The big stats story of the day is the Royal Society for Public Health (RSPH) report into Britain’s ‘unhealthiest’ high streets, which points a greasy finger at Preston for having the ultimate number of fried chicken joints, pawn shops, bookies, tanning salons and other injurious outlets.
Interestingly, despite the freak out that greets every licencing decision, the RSPH considers pubs and bars to be a positive contribution to health, for the way they combat social isolation and mental issues by bringing communities together. So three late-night cheers for that.
For more on how the individual high streets were scored, see this fairly thorough Guardian article. But where do you think south London’s key high streets came in the league table of the capital’s 1 (most unhealthy) to 144 (least unhealthy)? We’re not entirely sure why one area makes the poll, while another doesn’t – no Brixton, for example – but the first glaring fact is how shockingly low Camberwell scores, at 3.
Meanwhile, neighbouring Stockwell is streets ahead at 135, beating Clapham at 97 and ranking amoung the healthiest stretches in the whole country.
Things don’t look so healthy in Deptford, at 13, or New Cross at 7, making for fairly grim interpretation. Or at least highlighting our ongoing love affair with affordable deep fried items purchased in the early hours of the morning, anyway.

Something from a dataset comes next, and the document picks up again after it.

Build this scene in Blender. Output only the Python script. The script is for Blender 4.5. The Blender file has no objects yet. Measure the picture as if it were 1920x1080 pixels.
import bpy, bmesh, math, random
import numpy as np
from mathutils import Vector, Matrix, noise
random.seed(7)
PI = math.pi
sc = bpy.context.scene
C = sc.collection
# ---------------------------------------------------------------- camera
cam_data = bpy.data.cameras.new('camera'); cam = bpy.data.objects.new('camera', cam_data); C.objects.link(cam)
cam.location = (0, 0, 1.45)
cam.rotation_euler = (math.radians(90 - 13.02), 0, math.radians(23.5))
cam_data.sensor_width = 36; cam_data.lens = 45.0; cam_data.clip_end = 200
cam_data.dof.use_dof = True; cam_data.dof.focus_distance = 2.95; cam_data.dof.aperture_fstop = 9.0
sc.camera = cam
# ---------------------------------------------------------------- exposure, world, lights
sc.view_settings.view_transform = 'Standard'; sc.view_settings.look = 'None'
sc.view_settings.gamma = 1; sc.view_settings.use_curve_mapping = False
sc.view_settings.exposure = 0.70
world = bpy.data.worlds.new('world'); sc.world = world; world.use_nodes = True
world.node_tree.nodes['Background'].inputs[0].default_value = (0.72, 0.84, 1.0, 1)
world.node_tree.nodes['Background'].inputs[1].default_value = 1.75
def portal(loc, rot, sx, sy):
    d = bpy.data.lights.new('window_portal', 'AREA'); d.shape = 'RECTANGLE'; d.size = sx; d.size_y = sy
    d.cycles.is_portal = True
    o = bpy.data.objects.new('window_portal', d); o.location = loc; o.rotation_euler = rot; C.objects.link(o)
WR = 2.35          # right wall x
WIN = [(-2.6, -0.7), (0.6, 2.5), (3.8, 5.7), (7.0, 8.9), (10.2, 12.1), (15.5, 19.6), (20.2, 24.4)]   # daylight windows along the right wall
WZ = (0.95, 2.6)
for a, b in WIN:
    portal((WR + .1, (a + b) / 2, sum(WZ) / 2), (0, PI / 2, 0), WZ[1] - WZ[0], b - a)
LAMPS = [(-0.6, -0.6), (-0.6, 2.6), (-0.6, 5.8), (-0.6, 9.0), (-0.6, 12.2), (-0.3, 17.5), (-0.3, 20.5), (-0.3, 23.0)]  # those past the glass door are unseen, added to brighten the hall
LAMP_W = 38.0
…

The Guardian have done the best job of visualising all the data via this Google Map. And we couldn’t help but notice the similarities with Charles Booth’s famous ‘poverty map’ of 1886, which similarly colour-codes London, revealing the unwavering link between health and affluence that persists in the city; indeed any city, anywhere.
There were more prostitutes and less tanning salons in Booth’s day, but the market forces that shape local commerce do reveal plenty about an area, even if mapping and listing them only confirms age-old, unresolved social truths, complete with glaring inequalities.